**Work required:**
Produce an exact copy of the lines below that run from the line containing "Generate a Blender" to the line containing "sc.camera = camo", inclusive; any picture is omitted.

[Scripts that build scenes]
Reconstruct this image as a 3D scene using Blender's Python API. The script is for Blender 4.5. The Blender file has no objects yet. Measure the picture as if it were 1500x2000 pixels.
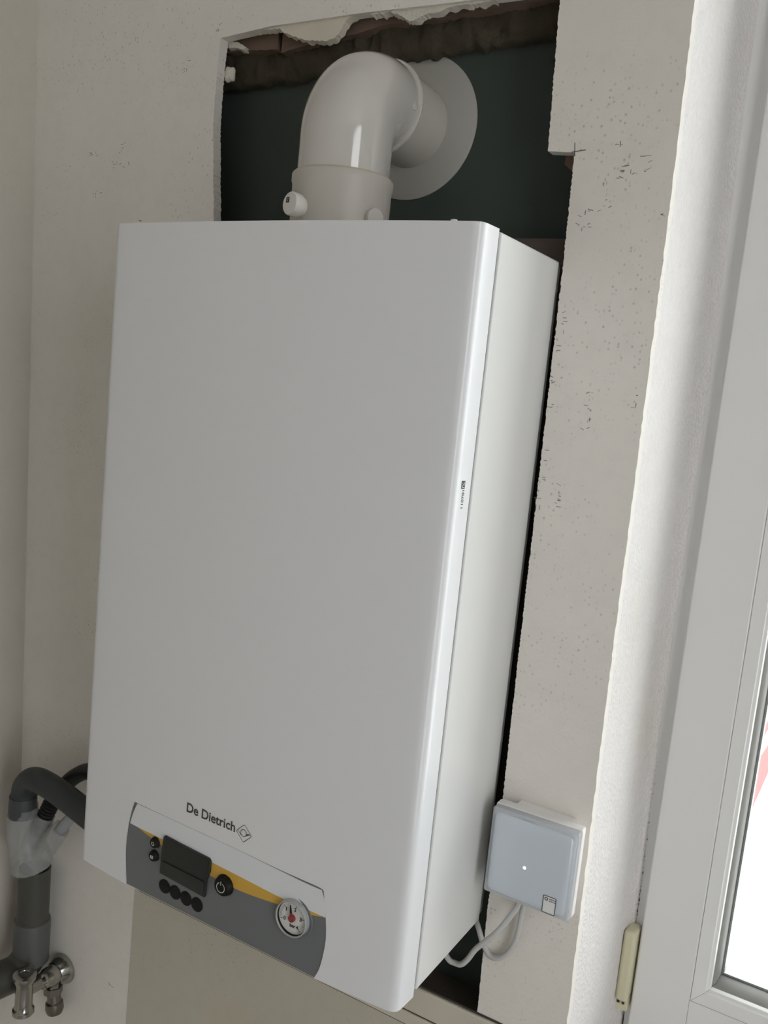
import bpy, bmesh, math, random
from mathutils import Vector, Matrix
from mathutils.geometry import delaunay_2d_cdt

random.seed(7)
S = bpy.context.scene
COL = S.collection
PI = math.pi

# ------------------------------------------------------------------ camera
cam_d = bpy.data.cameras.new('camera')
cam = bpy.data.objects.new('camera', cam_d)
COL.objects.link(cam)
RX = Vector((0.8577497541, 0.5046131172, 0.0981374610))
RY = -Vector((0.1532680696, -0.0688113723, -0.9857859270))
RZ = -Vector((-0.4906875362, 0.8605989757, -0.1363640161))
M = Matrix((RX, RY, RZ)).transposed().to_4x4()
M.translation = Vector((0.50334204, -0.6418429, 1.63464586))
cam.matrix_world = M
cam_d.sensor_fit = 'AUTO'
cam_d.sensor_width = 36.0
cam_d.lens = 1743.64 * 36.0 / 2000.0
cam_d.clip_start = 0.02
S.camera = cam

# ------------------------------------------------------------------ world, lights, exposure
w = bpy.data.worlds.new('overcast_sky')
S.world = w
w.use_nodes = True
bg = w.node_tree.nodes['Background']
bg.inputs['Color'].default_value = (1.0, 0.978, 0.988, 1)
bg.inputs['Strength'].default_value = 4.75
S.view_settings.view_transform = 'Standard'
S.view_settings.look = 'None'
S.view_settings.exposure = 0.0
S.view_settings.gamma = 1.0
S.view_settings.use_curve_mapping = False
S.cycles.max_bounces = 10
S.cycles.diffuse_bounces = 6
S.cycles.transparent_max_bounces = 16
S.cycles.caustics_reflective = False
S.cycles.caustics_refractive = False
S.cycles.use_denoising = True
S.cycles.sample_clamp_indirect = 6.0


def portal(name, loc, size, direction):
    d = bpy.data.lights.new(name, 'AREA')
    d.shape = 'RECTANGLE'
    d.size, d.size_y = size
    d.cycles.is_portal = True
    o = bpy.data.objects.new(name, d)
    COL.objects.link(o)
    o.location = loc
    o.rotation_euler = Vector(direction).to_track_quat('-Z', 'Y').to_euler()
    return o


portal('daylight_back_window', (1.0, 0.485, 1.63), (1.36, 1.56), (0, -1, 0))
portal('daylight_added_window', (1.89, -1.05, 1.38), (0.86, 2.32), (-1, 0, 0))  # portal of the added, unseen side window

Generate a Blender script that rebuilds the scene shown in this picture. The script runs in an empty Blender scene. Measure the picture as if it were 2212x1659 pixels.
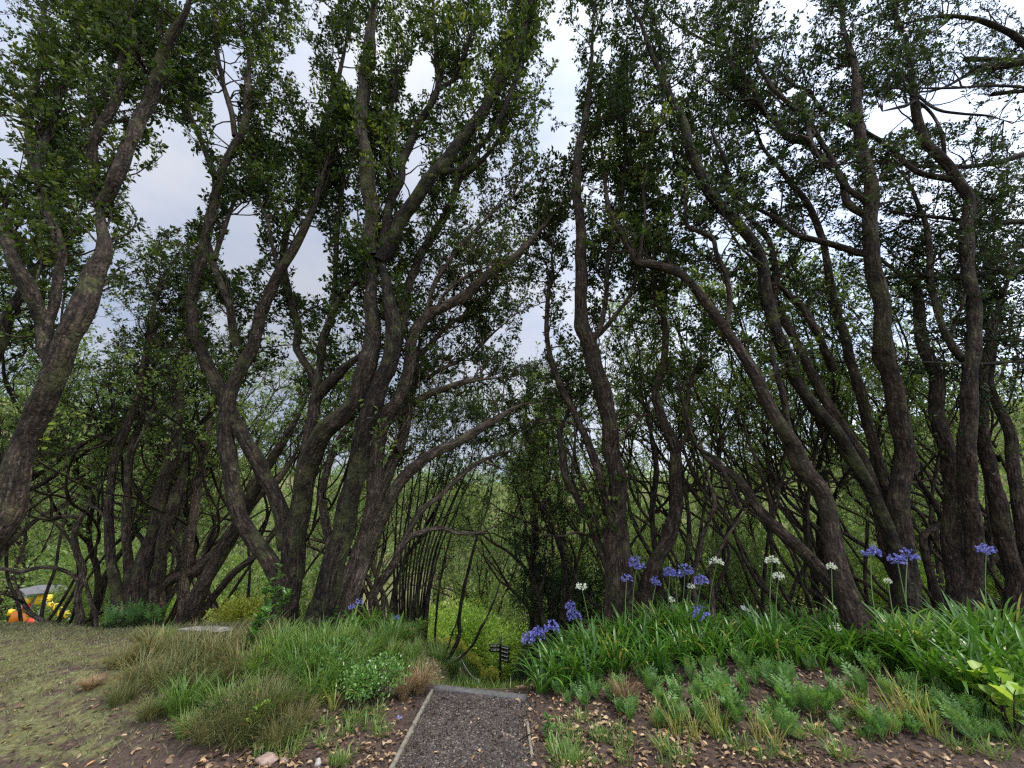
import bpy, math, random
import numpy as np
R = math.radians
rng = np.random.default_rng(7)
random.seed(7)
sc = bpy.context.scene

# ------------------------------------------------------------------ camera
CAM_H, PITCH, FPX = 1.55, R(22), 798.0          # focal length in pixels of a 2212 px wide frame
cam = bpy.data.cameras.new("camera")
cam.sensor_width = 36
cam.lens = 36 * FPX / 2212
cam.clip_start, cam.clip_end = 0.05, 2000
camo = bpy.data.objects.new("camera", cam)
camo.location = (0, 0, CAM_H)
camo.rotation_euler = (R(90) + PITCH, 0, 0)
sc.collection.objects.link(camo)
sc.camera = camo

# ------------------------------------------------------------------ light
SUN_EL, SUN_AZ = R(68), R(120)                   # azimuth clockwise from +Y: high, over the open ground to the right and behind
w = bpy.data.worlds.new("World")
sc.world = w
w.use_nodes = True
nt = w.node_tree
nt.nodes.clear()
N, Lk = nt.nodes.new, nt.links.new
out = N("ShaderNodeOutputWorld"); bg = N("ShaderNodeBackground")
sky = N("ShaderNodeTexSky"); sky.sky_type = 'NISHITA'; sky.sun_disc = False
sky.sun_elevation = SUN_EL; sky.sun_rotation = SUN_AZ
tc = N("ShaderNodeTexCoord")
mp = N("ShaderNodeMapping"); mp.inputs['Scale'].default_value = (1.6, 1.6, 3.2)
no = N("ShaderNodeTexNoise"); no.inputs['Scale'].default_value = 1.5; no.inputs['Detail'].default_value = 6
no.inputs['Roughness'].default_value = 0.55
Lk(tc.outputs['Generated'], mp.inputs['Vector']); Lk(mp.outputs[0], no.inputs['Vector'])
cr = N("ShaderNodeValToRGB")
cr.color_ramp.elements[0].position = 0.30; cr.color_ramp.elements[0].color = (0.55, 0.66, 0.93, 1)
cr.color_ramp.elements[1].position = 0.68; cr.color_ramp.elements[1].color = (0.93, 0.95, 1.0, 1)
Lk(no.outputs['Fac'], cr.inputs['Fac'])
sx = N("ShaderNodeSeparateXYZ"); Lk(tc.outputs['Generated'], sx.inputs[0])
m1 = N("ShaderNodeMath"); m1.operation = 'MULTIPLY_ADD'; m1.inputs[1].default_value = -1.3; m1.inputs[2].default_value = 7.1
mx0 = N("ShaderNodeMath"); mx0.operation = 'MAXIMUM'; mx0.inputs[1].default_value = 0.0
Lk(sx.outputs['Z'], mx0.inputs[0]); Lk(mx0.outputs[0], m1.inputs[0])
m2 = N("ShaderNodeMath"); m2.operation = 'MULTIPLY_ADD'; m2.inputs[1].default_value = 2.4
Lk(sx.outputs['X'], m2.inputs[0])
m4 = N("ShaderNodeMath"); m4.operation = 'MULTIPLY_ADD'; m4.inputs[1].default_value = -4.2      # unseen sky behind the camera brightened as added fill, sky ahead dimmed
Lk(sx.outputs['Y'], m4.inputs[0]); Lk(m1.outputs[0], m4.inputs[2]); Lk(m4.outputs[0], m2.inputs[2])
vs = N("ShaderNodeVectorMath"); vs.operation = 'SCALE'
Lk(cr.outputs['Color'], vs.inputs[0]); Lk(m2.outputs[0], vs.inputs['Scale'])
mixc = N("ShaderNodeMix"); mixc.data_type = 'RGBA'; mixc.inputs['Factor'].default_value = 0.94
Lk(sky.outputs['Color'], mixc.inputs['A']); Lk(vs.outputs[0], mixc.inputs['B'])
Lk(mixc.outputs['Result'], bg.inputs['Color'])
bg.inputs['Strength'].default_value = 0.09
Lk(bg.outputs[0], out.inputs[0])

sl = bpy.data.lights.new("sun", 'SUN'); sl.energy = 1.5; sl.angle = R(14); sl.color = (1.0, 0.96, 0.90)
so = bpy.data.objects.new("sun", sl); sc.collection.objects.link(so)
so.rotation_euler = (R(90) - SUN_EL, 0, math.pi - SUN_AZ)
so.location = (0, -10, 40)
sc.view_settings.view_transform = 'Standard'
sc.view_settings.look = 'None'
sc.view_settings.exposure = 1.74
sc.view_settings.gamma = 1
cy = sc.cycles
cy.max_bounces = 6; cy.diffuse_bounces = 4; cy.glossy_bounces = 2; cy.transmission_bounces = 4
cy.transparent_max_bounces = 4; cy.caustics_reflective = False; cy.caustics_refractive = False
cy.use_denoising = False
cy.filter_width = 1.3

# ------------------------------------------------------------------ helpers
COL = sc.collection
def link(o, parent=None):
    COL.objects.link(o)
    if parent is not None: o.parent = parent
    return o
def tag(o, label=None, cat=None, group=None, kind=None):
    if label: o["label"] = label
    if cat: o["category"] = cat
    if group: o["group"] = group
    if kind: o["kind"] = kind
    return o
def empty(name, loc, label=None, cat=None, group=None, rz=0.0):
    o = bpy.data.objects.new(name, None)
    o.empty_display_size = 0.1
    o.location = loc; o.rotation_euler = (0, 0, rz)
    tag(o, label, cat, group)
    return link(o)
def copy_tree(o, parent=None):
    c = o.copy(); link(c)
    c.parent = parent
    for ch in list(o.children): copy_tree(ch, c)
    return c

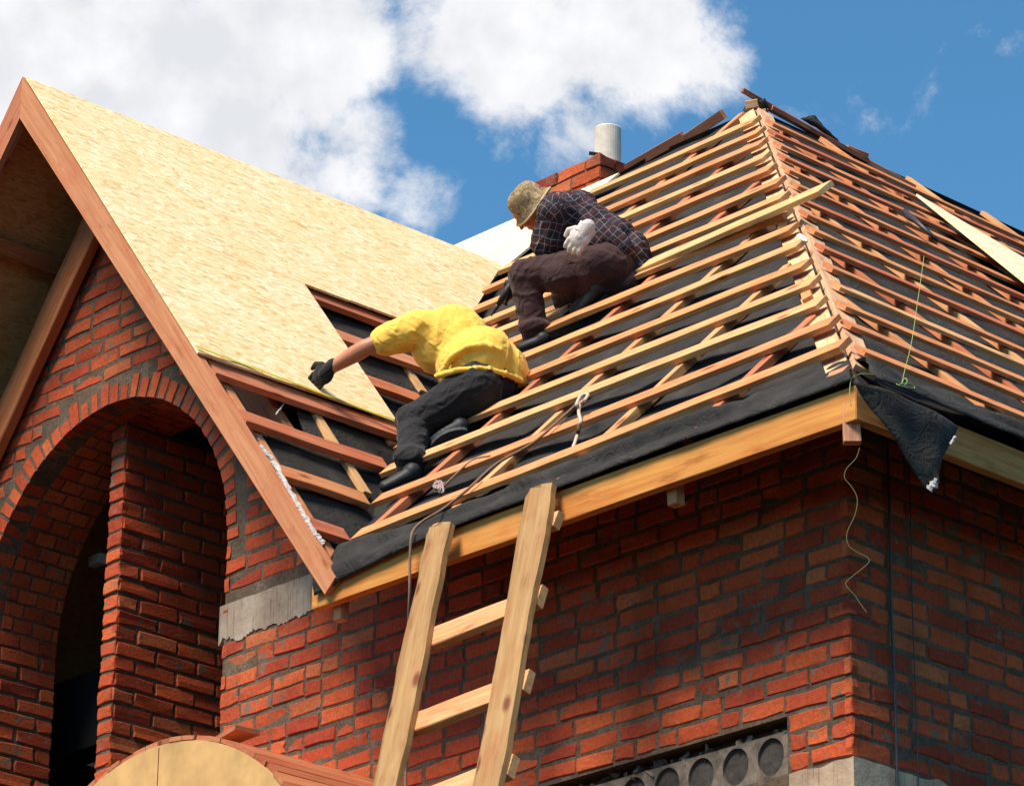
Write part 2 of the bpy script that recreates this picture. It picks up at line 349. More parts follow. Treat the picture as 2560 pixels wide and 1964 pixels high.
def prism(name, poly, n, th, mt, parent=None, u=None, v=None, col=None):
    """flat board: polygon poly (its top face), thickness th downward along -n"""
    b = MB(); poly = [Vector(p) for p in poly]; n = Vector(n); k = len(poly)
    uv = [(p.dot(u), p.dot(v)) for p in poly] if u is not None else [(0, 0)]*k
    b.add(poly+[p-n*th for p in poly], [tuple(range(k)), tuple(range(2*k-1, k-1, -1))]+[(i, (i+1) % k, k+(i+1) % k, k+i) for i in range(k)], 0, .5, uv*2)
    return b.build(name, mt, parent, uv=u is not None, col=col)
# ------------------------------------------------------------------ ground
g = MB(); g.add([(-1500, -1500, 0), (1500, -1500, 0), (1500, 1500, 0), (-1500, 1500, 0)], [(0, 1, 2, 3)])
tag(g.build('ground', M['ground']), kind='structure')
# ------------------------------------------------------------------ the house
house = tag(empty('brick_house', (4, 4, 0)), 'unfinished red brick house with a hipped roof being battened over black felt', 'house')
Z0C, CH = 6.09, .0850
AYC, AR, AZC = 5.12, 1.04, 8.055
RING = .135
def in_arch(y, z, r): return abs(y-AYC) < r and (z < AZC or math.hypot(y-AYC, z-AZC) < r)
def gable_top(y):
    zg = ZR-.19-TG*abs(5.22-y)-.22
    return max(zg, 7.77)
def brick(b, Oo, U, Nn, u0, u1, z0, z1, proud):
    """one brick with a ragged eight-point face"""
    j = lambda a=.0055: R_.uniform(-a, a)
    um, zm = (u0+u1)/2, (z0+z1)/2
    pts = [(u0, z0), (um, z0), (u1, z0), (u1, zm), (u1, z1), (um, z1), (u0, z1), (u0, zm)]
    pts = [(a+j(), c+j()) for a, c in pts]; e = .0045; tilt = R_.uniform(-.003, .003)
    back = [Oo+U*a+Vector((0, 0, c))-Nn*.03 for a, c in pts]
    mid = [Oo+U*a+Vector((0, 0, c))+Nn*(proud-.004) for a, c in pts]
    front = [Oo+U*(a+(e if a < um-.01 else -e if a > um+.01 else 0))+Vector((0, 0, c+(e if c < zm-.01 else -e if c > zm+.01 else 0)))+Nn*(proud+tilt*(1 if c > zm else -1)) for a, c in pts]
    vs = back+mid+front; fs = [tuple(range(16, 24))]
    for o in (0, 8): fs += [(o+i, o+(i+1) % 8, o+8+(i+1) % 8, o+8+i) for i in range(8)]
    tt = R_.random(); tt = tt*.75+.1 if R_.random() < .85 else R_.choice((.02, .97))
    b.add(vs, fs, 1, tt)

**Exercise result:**
Generate a Blender script that rebuilds the scene shown in this picture. The script runs in an empty Blender scene. Measure the picture as if it were 2212x1659 pixels.
import bpy, math, random
import numpy as np
R = math.radians
rng = np.random.default_rng(7)
random.seed(7)
sc = bpy.context.scene

# ------------------------------------------------------------------ camera
CAM_H, PITCH, FPX = 1.55, R(22), 798.0          # focal length in pixels of a 2212 px wide frame
cam = bpy.data.cameras.new("camera")
cam.sensor_width = 36
cam.lens = 36 * FPX / 2212
cam.clip_start, cam.clip_end = 0.05, 2000
camo = bpy.data.objects.new("camera", cam)
camo.location = (0, 0, CAM_H)
camo.rotation_euler = (R(90) + PITCH, 0, 0)
sc.collection.objects.link(camo)
sc.camera = camo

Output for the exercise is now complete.